Pat Swindall fights in court on multiple fronts

Pat Swindall knows his way around a courthouse.

This summer, alone, the former congressman, who was convicted of perjury 21 years ago in federal court, and wealthy landlord was indicted on charges of making illegal campaign contributions in an Atlanta council race.

That case put him in the crosshairs of one of his tenants, Fulton County District Attorney Paul Howard, whose office rents space from Swindall for its cold-case squad and victim-services unit.

The previous month before the indictment, he sued the directors of his homeowner association in Fulton County Superior Court.

Swindall, 59, claims the St.

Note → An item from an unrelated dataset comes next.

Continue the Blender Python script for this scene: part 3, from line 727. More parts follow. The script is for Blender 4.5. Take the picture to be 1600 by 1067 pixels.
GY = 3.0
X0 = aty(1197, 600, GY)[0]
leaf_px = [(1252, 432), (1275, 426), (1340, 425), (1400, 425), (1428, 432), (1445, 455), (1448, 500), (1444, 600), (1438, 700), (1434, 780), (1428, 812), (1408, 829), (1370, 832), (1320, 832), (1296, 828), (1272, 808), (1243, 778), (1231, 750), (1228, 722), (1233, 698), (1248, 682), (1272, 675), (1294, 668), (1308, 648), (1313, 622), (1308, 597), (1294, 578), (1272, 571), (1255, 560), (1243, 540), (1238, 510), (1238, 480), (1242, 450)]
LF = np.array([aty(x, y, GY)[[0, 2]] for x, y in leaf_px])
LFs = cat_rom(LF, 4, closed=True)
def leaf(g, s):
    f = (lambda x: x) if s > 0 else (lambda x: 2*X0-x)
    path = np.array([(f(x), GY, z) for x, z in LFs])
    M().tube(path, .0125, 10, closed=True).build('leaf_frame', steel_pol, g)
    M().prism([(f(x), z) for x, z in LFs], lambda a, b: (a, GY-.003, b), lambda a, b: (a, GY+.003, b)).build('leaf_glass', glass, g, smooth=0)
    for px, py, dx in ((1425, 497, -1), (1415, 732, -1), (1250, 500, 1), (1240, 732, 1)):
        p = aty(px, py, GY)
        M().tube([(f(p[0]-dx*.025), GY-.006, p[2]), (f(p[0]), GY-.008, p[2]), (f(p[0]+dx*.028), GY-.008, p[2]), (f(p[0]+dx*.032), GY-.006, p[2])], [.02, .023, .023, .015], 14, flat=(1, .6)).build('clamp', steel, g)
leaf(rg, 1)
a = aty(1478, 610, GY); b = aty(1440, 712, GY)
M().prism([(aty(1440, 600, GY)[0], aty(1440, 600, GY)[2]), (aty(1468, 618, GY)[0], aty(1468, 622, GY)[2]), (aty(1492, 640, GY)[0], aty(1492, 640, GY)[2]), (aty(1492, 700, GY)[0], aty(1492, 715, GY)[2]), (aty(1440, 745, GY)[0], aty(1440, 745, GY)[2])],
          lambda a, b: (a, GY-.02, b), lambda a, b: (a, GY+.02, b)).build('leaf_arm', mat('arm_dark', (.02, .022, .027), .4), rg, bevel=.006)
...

Ives Country Club Homeowner Association is illegally using radar to issue speeding fines on the private roads in the gated community in Johns Creek where Swindall moved in 2002. In the lawsuit, Swindall, who county records show lives in a 9,476- square-foot house he bought for $1.7 million, said the directors  stole $425 from him by using part of his $750 check for his association dues to pay speeding fines his household had accrued.

The lawsuit, which Swindall is asking the court to make a class action that would allow other neighbors to join in, is expected to be in Superior Court for that case Monday.

"Regardless of whether they were speeding, defendants illegally used radar to determine whether they were speeding and it is 'shocking to the ... moral sense' for defendants to circumvent the law in order to reap the benefits of having done so," Swindall said in the lawsuit.

Swindall was similarly shocked when he was convicted on nine counts of perjury in 1989.

Reached on Saturday, Swindall declined to comment until he could talk to his attorney for the criminal charge.

Swindall most recently made the news last week when he tried to throw his flea market tenants out of their stalls at the Old National Village shopping center on Golby Road in College Park. Swindall had lost the lease on the building and he told the more than 100 vendors he was going to tear down the walls of their stalls and they could relocate to his new location. The tenants said that the property management said they were free to continue to operate at the current location.

The confrontation ended when College Park's chief code inspector, Oscar Hudson, told Swindall he had to back off -- regardless of whether he had the right to tear down the walls of the booths, which he claimed were movable fixtures. "I told him to pack up his stuff and leave and not touch anything," Hudson said. "I told him he needed a permit."

Swindall applied for the permit Wednesday. Hudson said he wouldn't be getting one until the vendors and property owner had their day in court. "Even if the court says he can demolish (under the terms of the lease), I would not give him a permit until everybody gets their stuff out," Hudson said.

Swindall's lawyer in that case, Richard Robbins, said they were not going to comment on the case.

Swindall once seemed destined for fame rather than notoriety. The wealthy son of a furniture store owner, he graduated from the University of Georgia in 1972 and got a law degree there in 1975. Nine years later, the young Republican won the congressional seat for the Georgia 4th District at age 34 and won re-election two years later.

Swindall then lost the heavily-Republican seat to a Democrat, Ben Jones, the actor who played "Cooter" on the "The Dukes of Hazzard" television show, after he was indicted for perjury in a money laundering case.

His nine convictions -- three of which were later overturned on appeal -- were part of a sting operation in which the then 4th District congressman negotiated for an $850,000 loan with a money launderer and an undercover federal agent, who told him the money came from illegal drug operations.

At the time, Swindall, a born-again Christian, blamed the location of the trial -- Atlanta -- for his conviction but promised to "go with a good attitude" "if God chooses for me to go to prison."

He then spent nearly five years trying to overturn the convictions and the one-year sentence until a fed-up federal judge told him to report to prison in 1994.

Except for a 1997 police raid on his other flea market on Peachtree Street downtown -- which police at the time described as a marijuana market -- Swindall seemed to stay out of the legal spotlight until this summer. A Fulton grand jury indicted him on felony and misdemeanor charges involving $8,000 in illegal campaign contributions to the 2005 campaign of City Council woman Joyce Sheperd. At the time, Sheperd was facing a tough election challenge from former councilman Derrick Boazman.

Investigators accused Swindall of funneling illegal contributions through two businessmen who were also indicted.

Karen Fletcher, a neighbor of Swindall, said she had known him, his wife and seven children since they moved to St. Ives Country Club from Stone Mountain.

She was aware some of the controversies, trials and tribulations but she described an all-American family who favored tennis over golf and had just added a new puppy -- a Yorkshire Terrier named Blanket -- to the mix.

"They're actually a lovely family," she said. "You pray that someone isn't on a witch hunt and then I turn off the TV because I don't want to hear it."